WORK INSTRUCTIONS:
Copy all the material below, exactly as it stands.

SUPPLIED MATERIAL:
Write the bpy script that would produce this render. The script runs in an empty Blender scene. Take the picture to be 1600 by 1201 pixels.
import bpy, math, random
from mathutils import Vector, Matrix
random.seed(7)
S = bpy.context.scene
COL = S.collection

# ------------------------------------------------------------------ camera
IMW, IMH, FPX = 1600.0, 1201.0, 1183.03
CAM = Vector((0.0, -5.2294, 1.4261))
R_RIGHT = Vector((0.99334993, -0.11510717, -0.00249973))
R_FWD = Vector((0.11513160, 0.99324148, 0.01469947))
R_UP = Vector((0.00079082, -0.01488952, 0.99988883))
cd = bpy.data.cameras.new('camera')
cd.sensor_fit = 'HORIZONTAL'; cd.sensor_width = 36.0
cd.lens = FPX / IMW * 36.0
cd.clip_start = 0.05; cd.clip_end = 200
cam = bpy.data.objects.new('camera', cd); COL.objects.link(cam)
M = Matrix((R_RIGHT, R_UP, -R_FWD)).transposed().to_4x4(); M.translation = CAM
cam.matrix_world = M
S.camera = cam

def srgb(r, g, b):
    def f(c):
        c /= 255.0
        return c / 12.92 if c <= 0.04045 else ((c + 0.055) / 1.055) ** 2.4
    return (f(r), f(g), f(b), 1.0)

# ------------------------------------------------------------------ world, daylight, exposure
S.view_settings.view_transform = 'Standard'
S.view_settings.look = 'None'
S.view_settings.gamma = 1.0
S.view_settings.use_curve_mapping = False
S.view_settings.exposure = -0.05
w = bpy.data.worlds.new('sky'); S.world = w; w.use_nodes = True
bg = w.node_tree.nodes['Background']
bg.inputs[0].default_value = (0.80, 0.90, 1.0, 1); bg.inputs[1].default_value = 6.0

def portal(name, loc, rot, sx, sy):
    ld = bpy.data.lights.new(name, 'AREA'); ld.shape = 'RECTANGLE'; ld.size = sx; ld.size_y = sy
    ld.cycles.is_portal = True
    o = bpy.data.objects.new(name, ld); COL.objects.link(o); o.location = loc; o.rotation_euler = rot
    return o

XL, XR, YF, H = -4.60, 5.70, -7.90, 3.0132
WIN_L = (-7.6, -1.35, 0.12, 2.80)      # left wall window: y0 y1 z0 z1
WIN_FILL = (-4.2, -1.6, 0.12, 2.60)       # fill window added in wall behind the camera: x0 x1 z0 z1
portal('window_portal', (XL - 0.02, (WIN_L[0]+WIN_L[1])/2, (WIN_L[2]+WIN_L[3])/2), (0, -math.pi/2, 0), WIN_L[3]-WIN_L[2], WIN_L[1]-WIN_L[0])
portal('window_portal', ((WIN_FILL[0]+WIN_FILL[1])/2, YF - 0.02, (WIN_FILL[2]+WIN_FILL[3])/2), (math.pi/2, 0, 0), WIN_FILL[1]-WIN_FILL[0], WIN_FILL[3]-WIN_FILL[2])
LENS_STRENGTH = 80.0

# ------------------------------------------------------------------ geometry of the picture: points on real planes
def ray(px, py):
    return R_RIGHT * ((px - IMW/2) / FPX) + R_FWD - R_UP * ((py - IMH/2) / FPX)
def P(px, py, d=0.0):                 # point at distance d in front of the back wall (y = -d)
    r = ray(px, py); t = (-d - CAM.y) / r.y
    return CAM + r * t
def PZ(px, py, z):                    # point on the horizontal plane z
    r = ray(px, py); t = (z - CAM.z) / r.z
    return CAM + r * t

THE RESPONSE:
Write the bpy script that would produce this render. The script runs in an empty Blender scene. Take the picture to be 1600 by 1201 pixels.
import bpy, math, random
from mathutils import Vector, Matrix
random.seed(7)
S = bpy.context.scene
COL = S.collection

# ------------------------------------------------------------------ camera
IMW, IMH, FPX = 1600.0, 1201.0, 1183.03
CAM = Vector((0.0, -5.2294, 1.4261))
R_RIGHT = Vector((0.99334993, -0.11510717, -0.00249973))
R_FWD = Vector((0.11513160, 0.99324148, 0.01469947))
R_UP = Vector((0.00079082, -0.01488952, 0.99988883))
cd = bpy.data.cameras.new('camera')
cd.sensor_fit = 'HORIZONTAL'; cd.sensor_width = 36.0
cd.lens = FPX / IMW * 36.0
cd.clip_start = 0.05; cd.clip_end = 200
cam = bpy.data.objects.new('camera', cd); COL.objects.link(cam)
M = Matrix((R_RIGHT, R_UP, -R_FWD)).transposed().to_4x4(); M.translation = CAM
cam.matrix_world = M
S.camera = cam

def srgb(r, g, b):
    def f(c):
        c /= 255.0
        return c / 12.92 if c <= 0.04045 else ((c + 0.055) / 1.055) ** 2.4
    return (f(r), f(g), f(b), 1.0)

# ------------------------------------------------------------------ world, daylight, exposure
S.view_settings.view_transform = 'Standard'
S.view_settings.look = 'None'
S.view_settings.gamma = 1.0
S.view_settings.use_curve_mapping = False
S.view_settings.exposure = -0.05
w = bpy.data.worlds.new('sky'); S.world = w; w.use_nodes = True
bg = w.node_tree.nodes['Background']
bg.inputs[0].default_value = (0.80, 0.90, 1.0, 1); bg.inputs[1].default_value = 6.0

def portal(name, loc, rot, sx, sy):
    ld = bpy.data.lights.new(name, 'AREA'); ld.shape = 'RECTANGLE'; ld.size = sx; ld.size_y = sy
    ld.cycles.is_portal = True
    o = bpy.data.objects.new(name, ld); COL.objects.link(o); o.location = loc; o.rotation_euler = rot
    return o

XL, XR, YF, H = -4.60, 5.70, -7.90, 3.0132
WIN_L = (-7.6, -1.35, 0.12, 2.80)      # left wall window: y0 y1 z0 z1
WIN_FILL = (-4.2, -1.6, 0.12, 2.60)       # fill window added in wall behind the camera: x0 x1 z0 z1
portal('window_portal', (XL - 0.02, (WIN_L[0]+WIN_L[1])/2, (WIN_L[2]+WIN_L[3])/2), (0, -math.pi/2, 0), WIN_L[3]-WIN_L[2], WIN_L[1]-WIN_L[0])
portal('window_portal', ((WIN_FILL[0]+WIN_FILL[1])/2, YF - 0.02, (WIN_FILL[2]+WIN_FILL[3])/2), (math.pi/2, 0, 0), WIN_FILL[1]-WIN_FILL[0], WIN_FILL[3]-WIN_FILL[2])
LENS_STRENGTH = 80.0

# ------------------------------------------------------------------ geometry of the picture: points on real planes
def ray(px, py):
    return R_RIGHT * ((px - IMW/2) / FPX) + R_FWD - R_UP * ((py - IMH/2) / FPX)
def P(px, py, d=0.0):                 # point at distance d in front of the back wall (y = -d)
    r = ray(px, py); t = (-d - CAM.y) / r.y
    return CAM + r * t
def PZ(px, py, z):                    # point on the horizontal plane z
    r = ray(px, py); t = (z - CAM.z) / r.z
    return CAM + r * t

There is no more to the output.